Creating a plaintext mapping table defeats the purpose of encryption and introduces security and maintenance problems, so this method is strongly discouraged.

Conventional Approaches

Implement encryption/decryption functions in the database and use a query such as decode(key) like '%partial%' .

Tokenize the ciphertext, encrypt each token, store the encrypted tokens in an extra column, and query with key like '%partial%' .

Conventional One

Embedding the same encryption algorithm in the database and modifying fuzzy‑search conditions to decrypt before matching has low implementation cost, but it cannot leverage indexes and may suffer from algorithm mismatches between the application and the database.

If performance requirements are modest and security needs are average, standard algorithms like AES or DES are acceptable.

Conventional Two

This method splits a field into fixed‑length groups (e.g., four English characters or two Chinese characters), encrypts each group, and stores the encrypted groups in an auxiliary column. Queries use key like "%partial%" to match the encrypted tokens.

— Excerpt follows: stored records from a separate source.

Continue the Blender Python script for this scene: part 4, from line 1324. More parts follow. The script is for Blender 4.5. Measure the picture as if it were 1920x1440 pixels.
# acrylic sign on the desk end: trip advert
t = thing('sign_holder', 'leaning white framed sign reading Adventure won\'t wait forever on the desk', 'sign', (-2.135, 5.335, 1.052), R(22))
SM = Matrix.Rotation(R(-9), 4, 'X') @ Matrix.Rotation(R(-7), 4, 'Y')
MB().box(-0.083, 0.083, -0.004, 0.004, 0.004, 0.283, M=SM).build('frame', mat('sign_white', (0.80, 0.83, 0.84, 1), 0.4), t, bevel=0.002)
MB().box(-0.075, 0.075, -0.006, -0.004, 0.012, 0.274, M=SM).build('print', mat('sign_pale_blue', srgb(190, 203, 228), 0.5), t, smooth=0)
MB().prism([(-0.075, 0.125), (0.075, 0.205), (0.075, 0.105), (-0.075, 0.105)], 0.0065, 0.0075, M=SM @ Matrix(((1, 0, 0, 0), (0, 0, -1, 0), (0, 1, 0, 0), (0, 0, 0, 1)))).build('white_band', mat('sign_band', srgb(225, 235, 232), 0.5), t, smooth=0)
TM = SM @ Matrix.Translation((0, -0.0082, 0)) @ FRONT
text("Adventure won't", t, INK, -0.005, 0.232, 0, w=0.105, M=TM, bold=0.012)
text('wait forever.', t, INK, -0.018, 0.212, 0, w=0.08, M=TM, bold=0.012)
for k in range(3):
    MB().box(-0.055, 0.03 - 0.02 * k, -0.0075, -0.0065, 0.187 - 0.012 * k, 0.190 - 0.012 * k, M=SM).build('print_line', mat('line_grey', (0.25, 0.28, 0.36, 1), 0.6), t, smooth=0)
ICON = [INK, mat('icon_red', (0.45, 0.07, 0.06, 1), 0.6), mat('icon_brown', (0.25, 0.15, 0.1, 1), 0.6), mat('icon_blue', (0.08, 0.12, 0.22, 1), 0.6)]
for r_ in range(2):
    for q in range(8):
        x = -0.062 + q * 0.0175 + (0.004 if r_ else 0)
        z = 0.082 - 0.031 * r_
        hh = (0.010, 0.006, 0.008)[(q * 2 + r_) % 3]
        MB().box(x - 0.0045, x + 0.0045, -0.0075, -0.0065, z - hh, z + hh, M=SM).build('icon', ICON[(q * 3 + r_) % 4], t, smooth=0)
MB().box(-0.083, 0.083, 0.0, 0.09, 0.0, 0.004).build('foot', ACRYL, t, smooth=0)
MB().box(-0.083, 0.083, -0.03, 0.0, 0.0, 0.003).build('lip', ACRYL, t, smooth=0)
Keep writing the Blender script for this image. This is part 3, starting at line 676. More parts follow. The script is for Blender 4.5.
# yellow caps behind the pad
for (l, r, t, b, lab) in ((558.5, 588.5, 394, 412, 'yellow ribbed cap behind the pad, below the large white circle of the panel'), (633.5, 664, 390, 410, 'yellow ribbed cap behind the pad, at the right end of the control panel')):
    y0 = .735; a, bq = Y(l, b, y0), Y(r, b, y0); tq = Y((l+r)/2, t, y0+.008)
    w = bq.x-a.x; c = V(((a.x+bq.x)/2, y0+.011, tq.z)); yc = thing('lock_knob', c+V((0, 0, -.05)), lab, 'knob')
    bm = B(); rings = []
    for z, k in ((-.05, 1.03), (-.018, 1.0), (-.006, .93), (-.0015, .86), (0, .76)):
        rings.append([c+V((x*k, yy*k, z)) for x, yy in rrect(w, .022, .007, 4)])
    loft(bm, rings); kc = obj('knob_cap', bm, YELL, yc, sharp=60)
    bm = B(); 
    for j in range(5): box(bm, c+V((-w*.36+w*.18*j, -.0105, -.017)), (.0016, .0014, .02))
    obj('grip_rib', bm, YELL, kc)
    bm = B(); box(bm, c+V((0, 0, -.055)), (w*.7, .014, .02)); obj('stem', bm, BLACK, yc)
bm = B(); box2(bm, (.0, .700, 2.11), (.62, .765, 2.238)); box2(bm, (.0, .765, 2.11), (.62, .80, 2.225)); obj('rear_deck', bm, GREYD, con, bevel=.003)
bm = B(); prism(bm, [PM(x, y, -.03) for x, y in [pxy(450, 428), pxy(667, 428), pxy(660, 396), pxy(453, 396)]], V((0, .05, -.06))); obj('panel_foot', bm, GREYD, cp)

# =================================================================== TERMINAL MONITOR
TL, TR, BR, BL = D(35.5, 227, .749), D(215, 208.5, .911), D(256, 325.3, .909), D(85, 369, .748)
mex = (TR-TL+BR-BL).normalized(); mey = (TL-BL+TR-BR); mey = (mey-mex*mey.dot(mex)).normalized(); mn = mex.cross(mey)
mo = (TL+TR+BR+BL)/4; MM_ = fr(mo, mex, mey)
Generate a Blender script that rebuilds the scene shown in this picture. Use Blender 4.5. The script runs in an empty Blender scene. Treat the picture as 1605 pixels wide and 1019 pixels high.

ningyu1 can be tokenized as ning , ingy , ngyu , gyu1 , etc.

When searching for a substring such as “ingy”, the encrypted token is matched with key like "%partial%" . Encryption typically expands data size; using DES, the 11‑byte plaintext 13800138000 becomes a 24‑byte ciphertext, a 2.18× increase.

The token length must be at least four English characters (or two Chinese characters); shorter tokens increase storage overhead and reduce security.

Several e‑commerce platforms (Taobao, Alibaba, Pinduoduo, JD) use similar schemes for encrypted fields while supporting fuzzy search.

Taobao encrypted field search: https://open.taobao.com/docV3.htm?docId=106213&docType=1

Alibaba encrypted field search: https://jaq-doc.alibaba.com/docs/doc.htm?treeId=1&articleId=106213&docType=1

Pinduoduo encrypted field search: https://open.pinduoduo.com/application/document/browse?idStr=3407B605226E77F2

JD encrypted field search: https://jos.jd.com/commondoc?listId=345

This approach balances implementation complexity, storage cost, and the ability to use database indexes, making it a practical choice.

Advanced Approaches

These solutions involve deeper algorithmic research, such as designing new encryption schemes that preserve order or using specialized structures like Bloom filters. References include Hill cipher‑based fuzzy encryption (FMES), BloomFilter‑enhanced encrypted search, and encrypted fuzzy search mechanisms based on Lucene.

Database fuzzy matching encryption methods: https://www.jiamisoft.com/blog/6542-zifushujumohupipeijiamifangfa.html

Hill cipher and FMES: see above link.

BloomFilter‑based encrypted fuzzy search: http://kzyjc.cnjournals.com/html/2019/1/20190112.htm

Fast query encrypted databases: https://www.jiamisoft.com/blog/5961-kuaisuchaxunshujukujiami.html

Lucene‑based cloud search on ciphertext: https://www.cnblogs.com/arthurqin/p/6307153.html

Verifiable fuzzy query encryption in cloud storage: http://jeit.ie.ac.cn/fileDZYXXXB/journal/article/dzyxxxb/2017/7/PDF/160971.pdf

The Lucene‑based idea is similar to Conventional Two, but stores encrypted tokens in a search engine rather than a relational database.

Summary

We have reviewed naïve, conventional, and advanced methods for fuzzy searching encrypted data. Naïve methods are discouraged; conventional methods, especially the token‑based approach, are recommended for most scenarios due to their reasonable trade‑off between cost, performance, and security.

Overall, the second conventional method offers the best balance of implementation effort, storage overhead, and query efficiency.